The event started off haphazardly. The host, an enthusiastic, bespectacled chap in his early 30s whose name I can't recall, but for the purposes of this description I'll dub David looked at the sign-up list and called out the first name on the list. An extremely elderly lady in a wheelchair whom I shall call Dora slowly extended a frail arm.
"Hi Dora, please step forward and read out your poem," said David.
"I don't have a poem," said Dora after a moment's hesitation.
"You don't have a poem? But you put your name on the list, Dora."
"Yes."
"Well is there something you'd like to share with us from memory?"
"Erm, no."
"OK. So you just put your name on the list for fun then?"
Dora looked confused. David smiled and pressed onwards with the second name on the list.

A few local poets got up and read out some of their work. This part of the event wasn't being judged. It was just a warm-up session, to get people in the mood. I don't recall much about any of these efforts, except that of a teenage girl who, egged on by a couple of her friends sitting in the front row taking snapshots of their poetry-loving pal with a pink camera-phone, got up to read a four-line poem which began "Roses are red, violets are blue," and ended "I love you." I'm glad I didn't have to judge that one.

When the official competition began, roughly 10 poets shared their work. "Prowwwww!!" squeaked the lady to my right every time one of them get up and sat down. Most of the contestants were white, middle-aged men. Most of the poems they read weren't very good. One guy fancied himself as William Blake. Another read poems like he was reading out a screenplay for a 1950s western or sci-fi movie. A third thought he was Jack Kerouac. All the lines in his very short poems (which he read off small index cards held together by paper clips) came out in the same way -- like he was punctuating them with the sound of a bongo drum. Other contestants included an extremely earnest 20-something Latino guy, who got very riled up while reading his sad verses about hating the image in the mirror before him and missing out on love. "I guess we have one thing in common," chimed David after this poet had read his mirror poem. "We both write poetry when we're depressed." My favorite poet was a middle-aged woman with a foreign accent which was hard to pin down, but at a guess I'd say she came from Scandinavia.

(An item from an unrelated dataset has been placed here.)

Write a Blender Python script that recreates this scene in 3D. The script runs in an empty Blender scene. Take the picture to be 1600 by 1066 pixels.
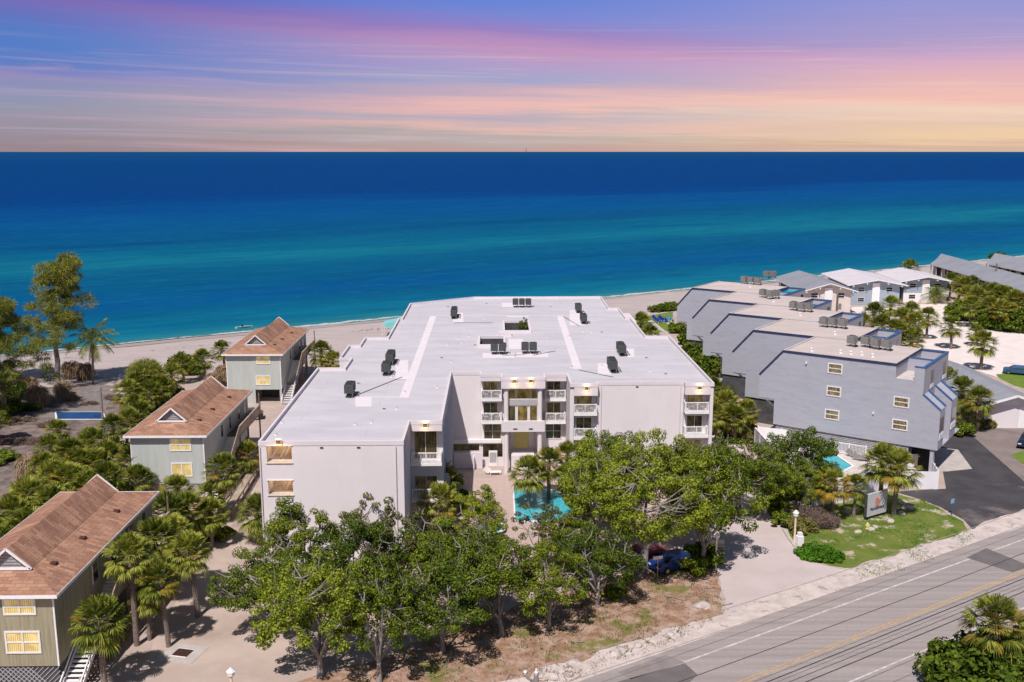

Her poetry was often humorous. She liked animal imagery. Best of all, her words seemed to come from the heart.

I'm used to receiving hate mail for my reviews in SF Weekly. But it was strange to get boo'd at by the audience at one point for not being as enthusiastic in my scoring as the rest of the judges. I thought I was being very generous by awarding an 8.5 (out of 10) to my favorite poem of the evening. The lowest score I gave was 5.5 (this was when I got boo'd) and I thought that was a bit too high. But everyone else awarded 9s and 10s all the time. This seemed a little over the top. Still, my favorite poet won the event, so I felt vindicated by the time I left the library.

I'm intrigued by the whole community judging thing. The idea of asking anyone to be a judge is curious. Does the fact that I'm a professional arts critic put me in a better position to weigh up the work of these Cloverdale poets? It certainly makes me a harder judge. It probably also makes me a fairer judge, less likely to be swayed by a middle-aged man's John Wayne impression than others perhaps. This may or may not be a good thing in the context of a rural poetry slam though.

I think the only way anyone can judge a poet's efforts is by asking ourselves, does the poem seem to come from a real place in the poet or is he or she being fake? This was the tool I used to judge the work in Cloverdale. You can apply this criteria to any work of art, I think, regardless of whether the artist is a seasoned pro with an international reputation or a hobbyist scrawling verses on the kitchen table in between cooking dinner and taking out the trash.